Wednesday, 27 September 2017

Svalbard - An Arcticficial Life

Nick's Limo  @ Julia de Cooker

Svalbard – An Arcticficial Life by Paris-based Julia de Cooker, born 1988, a French/Dutch photographer, educated at ECAL, the School of Art and Design in Lausanne, Switzerland, portrays an archipelago in the very north of mainland Europe.

According to Wikipedia, Svalbard, a Norwegian archipelago in the Arctic Ocean, about midway between continental Norway and the North Pole, was until 1925 known by its Dutch name Spitsbergen.

What do people do in such a remote place? How do they make a living? When, in 1596, the Dutch seafarer Willem Barentsz arrived at these islands, they became an international whaling base and also a point of departure for expeditions to the North Pole. And then there was also coal mining. Nowadays, the city of Longyearbyen, once known as a mining town, features hotels, restaurants and the University of Svalbard, founded in 1994, one of the most renowned places for the study of Arctic Science, I understand.

Julia de Cooker writes: „About two thousand people from more than forty countries live in the city.
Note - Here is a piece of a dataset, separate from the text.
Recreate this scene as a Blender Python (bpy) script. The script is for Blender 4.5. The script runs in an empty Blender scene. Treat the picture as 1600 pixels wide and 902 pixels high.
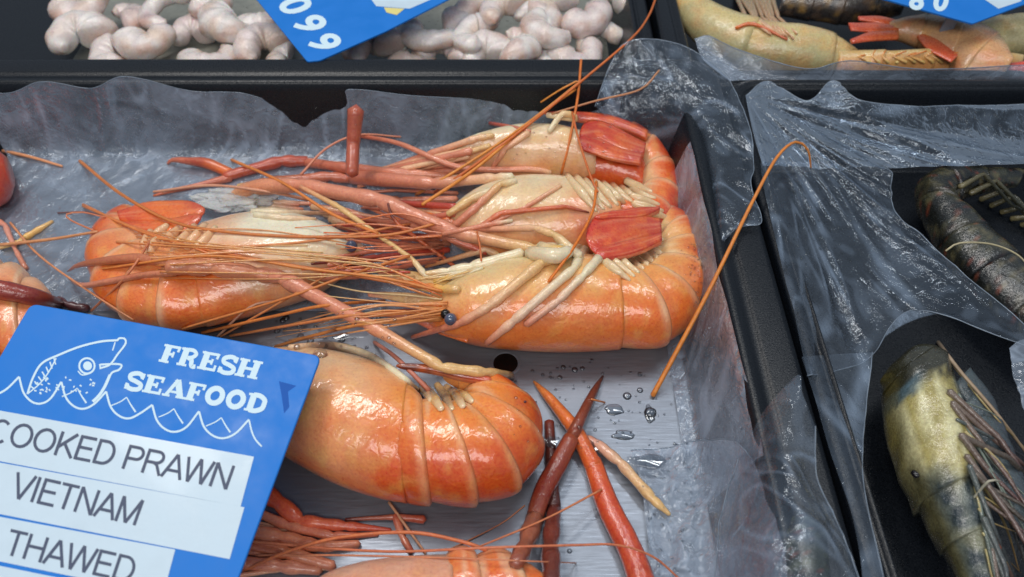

They take advantage of the special status of Svalbard, which allows them to live there without visas or working permits.“ This is pretty exceptional indeed and I would have very much liked to discover as to why that is – yet the book doesn't provide such information. I would also have appreciated to learn about the personal views of people living there, about their motivation to choose life in such a remote part of the planet etc.